**Prompt**
List every line in this data where the string "scene" occurs.

**Collected material**
——

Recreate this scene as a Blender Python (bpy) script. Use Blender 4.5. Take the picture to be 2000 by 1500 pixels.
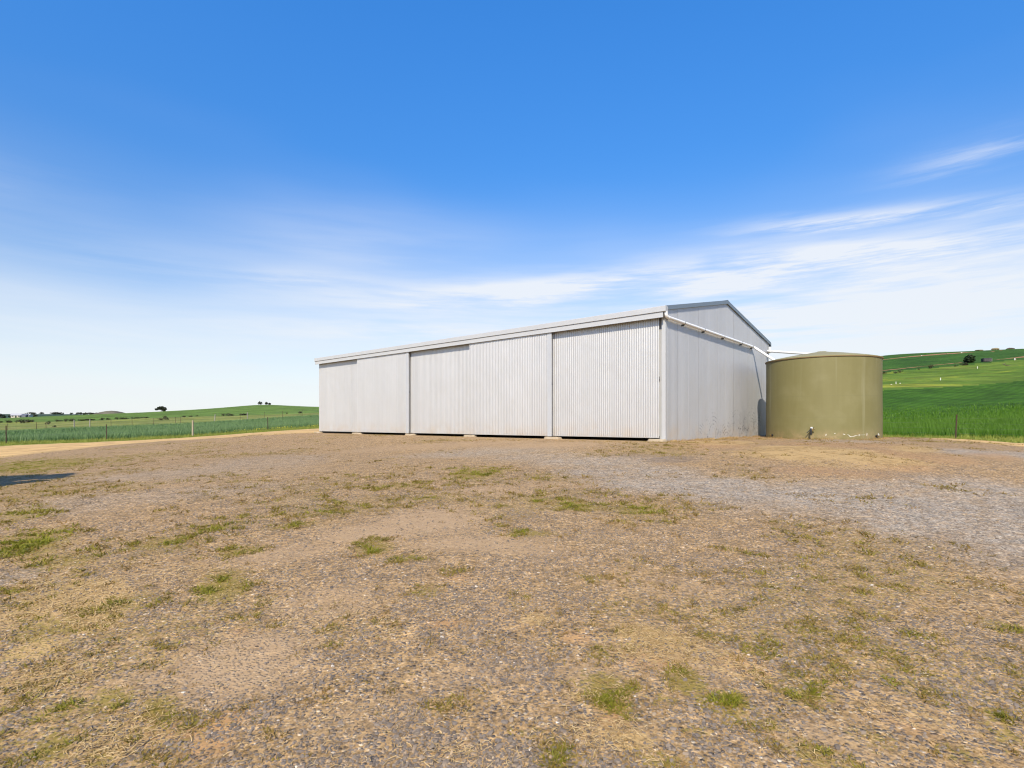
import bpy, bmesh, math
import numpy as np
from mathutils import Vector, Matrix

for o in list(bpy.data.objects):
    bpy.data.objects.remove(o, do_unlink=True)
SC = bpy.context.scene
COL = SC.collection
RNG = np.random.default_rng(11)

# ------------------------------------------------------------------ camera
EYE = 1.45
FPX, CX, HY = 1077.0, 1000.0, 825.0      # focal length and horizon in a 2000 x 1500 frame
cam_d = bpy.data.cameras.new('camera')
cam_d.sensor_width = 36.0
cam_d.lens = 36.0 * FPX / 2000.0
cam_d.shift_y = (HY - 750.0) / 2000.0
cam_d.clip_start = 0.05
cam_d.clip_end = 20000.0
cam = bpy.data.objects.new('camera', cam_d)
cam.location = (0, 0, EYE)
cam.rotation_euler = (math.pi / 2, 0, 0)
COL.objects.link(cam)
SC.camera = cam

# ------------------------------------------------------------------ sun and sky
YAW = math.radians(-41.6)                # the shed's long axis
AX = np.array([math.cos(YAW), math.sin(YAW)])      # along the front, left to right
AY = np.array([-math.sin(YAW), math.cos(YAW)])     # along the gable, front to back
_t = 2.0 * AY - 1.0 * AX                 # where the sunlight travels over the ground
_t = _t / np.linalg.norm(_t)
SUN_EL = math.radians(42.5)
SUN_TO = Vector((-_t[0] * math.cos(SUN_EL), -_t[1] * math.cos(SUN_EL), math.sin(SUN_EL)))
sun_d = bpy.data.lights.new('sun', 'SUN')
sun_d.energy = 5.0
sun_d.angle = math.radians(0.53)
sun_d.color = (1.0, 0.91, 0.76)
sun = bpy.data.objects.new('sun', sun_d)
sun.rotation_euler = SUN_TO.to_track_quat('Z', 'Y').to_euler()
sun.location = (0, -20, 40)
COL.objects.link(sun)

world = bpy.data.worlds.new('World')
SC.world = world
world.use_nodes = True
world.cycles.sampling_method = 'MANUAL'
world.cycles.sample_map_resolution = 256


class NT:
    """a small helper to write node trees"""
    def __init__(self, tree):
        self.t = tree
        tree.nodes.clear()

    def n(self, kind, props=None, **inp):
        nd = self.t.nodes.new(kind)
        for k, v in (props or {}).items():
            setattr(nd, k, v)
        for k, v in inp.items():
            key = int(k[1:]) if k[0] == 'i' and k[1:].isdigit() else k.replace('_', ' ')
            self.put(nd.inputs[key], v)
        return nd

    def put(self, sock, v):
        if isinstance(v, bpy.types.NodeSocket):
            self.t.links.new(v, sock)
        elif isinstance(v, bpy.types.Node):
            self.t.links.new(v.outputs[0], sock)
        else:
            sock.default_value = v

    def m(self, op, a, b=0.0, c=0.0, clamp=False):
        nd = self.t.nodes.new('ShaderNodeMath')
        nd.operation = op
        nd.use_clamp = clamp
        for i, v in enumerate((a, b, c)):
            self.put(nd.inputs[i], v)
        return nd.outputs[0]

    def mix(self, f, a, b, mode='MIX'):
        nd = self.t.nodes.new('ShaderNodeMix')
        nd.data_type = 'RGBA'
        nd.blend_type = mode
        nd.clamp_factor = True
        self.put(nd.inputs[0], f)
        for s, v in ((nd.inputs[6], a), (nd.inputs[7], b)):
            self.put(s, (*v, 1.0) if isinstance(v, tuple) and len(v) == 3 else v)
        return nd.outputs[2]

    def ss(self, x, lo, hi, a=0.0, b=1.0):
        nd = self.t.nodes.new('ShaderNodeMapRange')
        nd.interpolation_type = 'SMOOTHSTEP'
        for s, v in zip(nd.inputs, (x, lo, hi, a, b)):
            self.put(s, v)
        return nd.outputs[0]

    def noise(self, vec, scale, detail=3.0, rough=0.55, dist=0.0, out='Fac'):
        nd = self.t.nodes.new('ShaderNodeTexNoise')
        self.put(nd.inputs['Vector'], vec)
        nd.inputs['Scale'].default_value = scale
        nd.inputs['Detail'].default_value = detail
        nd.inputs['Roughness'].default_value = rough
        nd.inputs['Distortion'].default_value = dist
        return nd.outputs[out]

    def ramp(self, f, stops):
        nd = self.t.nodes.new('ShaderNodeValToRGB')
        els = nd.color_ramp.elements
        while len(els) < len(stops):
            els.new(0.5)
        for e, (p, c) in zip(els, stops):
            e.position = p
            e.color = (*c, 1.0) if len(c) == 3 else c
        self.put(nd.inputs[0], f)
        return nd.outputs[0]

    def mapping(self, vec, scale=(1, 1, 1), loc=(0, 0, 0), rot=(0, 0, 0)):
        nd = self.t.nodes.new('ShaderNodeMapping')
        self.put(nd.inputs[0], vec)
        nd.inputs[1].default_value = loc
        nd.inputs[2].default_value = rot
        nd.inputs[3].default_value = scale
        return nd.outputs[0]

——

**Solution to this task**
Recreate this scene as a Blender Python (bpy) script. Use Blender 4.5. Take the picture to be 2000 by 1500 pixels.
SC = bpy.context.scene